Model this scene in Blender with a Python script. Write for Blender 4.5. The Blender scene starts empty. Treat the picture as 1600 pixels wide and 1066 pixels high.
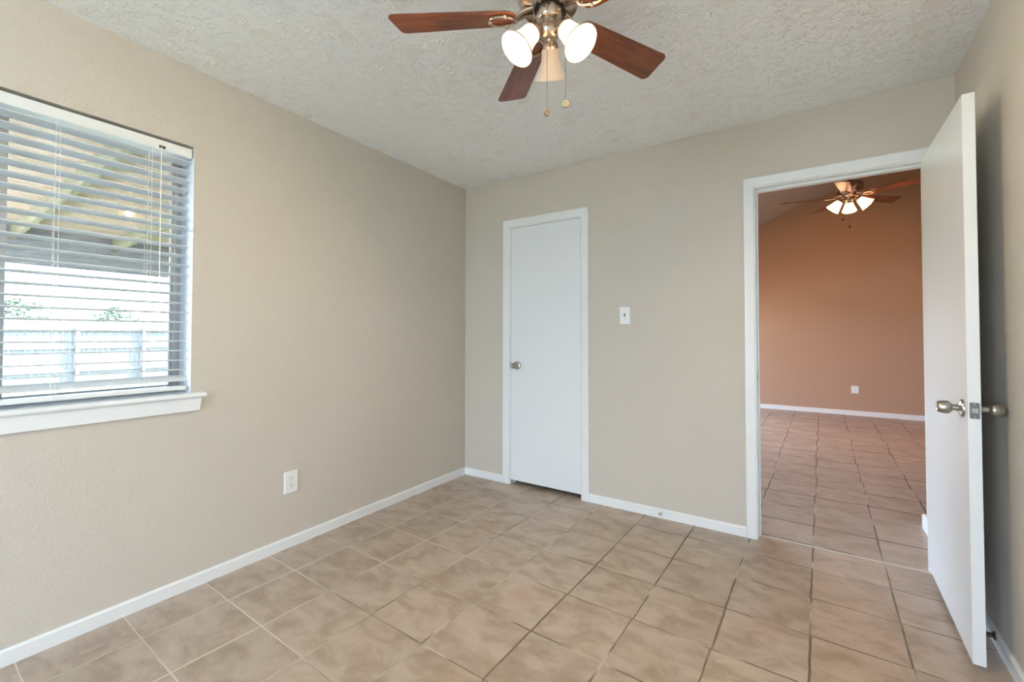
import bpy, bmesh, math, random
from mathutils import Vector, Matrix

sc = bpy.context.scene
COL = sc.collection
PI = math.pi
rnd = random.Random(7)

# ------------------------------------------------------------------ camera
YAW, PITCH, ROLL = 0.5777, 0.0206, 0.0011
CAM = Vector((2.3724, -2.905, 1.1764))
fw = Vector((-math.sin(YAW) * math.cos(PITCH), math.cos(YAW) * math.cos(PITCH), math.sin(PITCH)))
r0 = Vector((math.cos(YAW), math.sin(YAW), 0))
u0 = r0.cross(fw)
rt = math.cos(ROLL) * r0 + math.sin(ROLL) * u0
up = rt.cross(fw)
cam_d = bpy.data.cameras.new('camera')
cam_d.sensor_fit = 'HORIZONTAL'
cam_d.sensor_width = 36.0
cam_d.lens = 678.01 / 1600 * 36
cam_d.shift_y = -22.07 / 1600
cam_d.clip_start = 0.02
cam = bpy.data.objects.new('camera', cam_d)
M = Matrix.Identity(4)
for i in range(3):
    M[i][0], M[i][1], M[i][2], M[i][3] = rt[i], up[i], -fw[i], CAM[i]
cam.matrix_world = M
COL.objects.link(cam)
sc.camera = cam

# ------------------------------------------------------------------ world, sun, exposure
sc.view_settings.view_transform = 'Standard'
sc.view_settings.look = 'None'
sc.view_settings.gamma = 1.0
sc.view_settings.use_curve_mapping = False
sc.view_settings.exposure = 1.06
sc.cycles.use_denoising = True
sc.cycles.max_bounces = 12
sc.cycles.diffuse_bounces = 8
sc.cycles.glossy_bounces = 4
sc.cycles.transparent_max_bounces = 12
sc.cycles.sample_clamp_indirect = 8.0
sc.cycles.caustics_reflective = False
sc.cycles.caustics_refractive = False

SKY = 8.5
w = bpy.data.worlds.new('sky')
sc.world = w
w.use_nodes = True
bg = w.node_tree.nodes['Background']
bg.inputs['Color'].default_value = (0.67, 0.82, 1.0, 1)
bg.inputs['Strength'].default_value = SKY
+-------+
Set exercise » Copy the material above exactly and drop the pictures.

Response to this task »
Model this scene in Blender with a Python script. Write for Blender 4.5. The Blender scene starts empty. Treat the picture as 1600 pixels wide and 1066 pixels high.
import bpy, bmesh, math, random
from mathutils import Vector, Matrix

sc = bpy.context.scene
COL = sc.collection
PI = math.pi
rnd = random.Random(7)

# ------------------------------------------------------------------ camera
YAW, PITCH, ROLL = 0.5777, 0.0206, 0.0011
CAM = Vector((2.3724, -2.905, 1.1764))
fw = Vector((-math.sin(YAW) * math.cos(PITCH), math.cos(YAW) * math.cos(PITCH), math.sin(PITCH)))
r0 = Vector((math.cos(YAW), math.sin(YAW), 0))
u0 = r0.cross(fw)
rt = math.cos(ROLL) * r0 + math.sin(ROLL) * u0
up = rt.cross(fw)
cam_d = bpy.data.cameras.new('camera')
cam_d.sensor_fit = 'HORIZONTAL'
cam_d.sensor_width = 36.0
cam_d.lens = 678.01 / 1600 * 36
cam_d.shift_y = -22.07 / 1600
cam_d.clip_start = 0.02
cam = bpy.data.objects.new('camera', cam_d)
M = Matrix.Identity(4)
for i in range(3):
    M[i][0], M[i][1], M[i][2], M[i][3] = rt[i], up[i], -fw[i], CAM[i]
cam.matrix_world = M
COL.objects.link(cam)
sc.camera = cam

# ------------------------------------------------------------------ world, sun, exposure
sc.view_settings.view_transform = 'Standard'
sc.view_settings.look = 'None'
sc.view_settings.gamma = 1.0
sc.view_settings.use_curve_mapping = False
sc.view_settings.exposure = 1.06
sc.cycles.use_denoising = True
sc.cycles.max_bounces = 12
sc.cycles.diffuse_bounces = 8
sc.cycles.glossy_bounces = 4
sc.cycles.transparent_max_bounces = 12
sc.cycles.sample_clamp_indirect = 8.0
sc.cycles.caustics_reflective = False
sc.cycles.caustics_refractive = False

SKY = 8.5
w = bpy.data.worlds.new('sky')
sc.world = w
w.use_nodes = True
bg = w.node_tree.nodes['Background']
bg.inputs['Color'].default_value = (0.67, 0.82, 1.0, 1)
bg.inputs['Strength'].default_value = SKY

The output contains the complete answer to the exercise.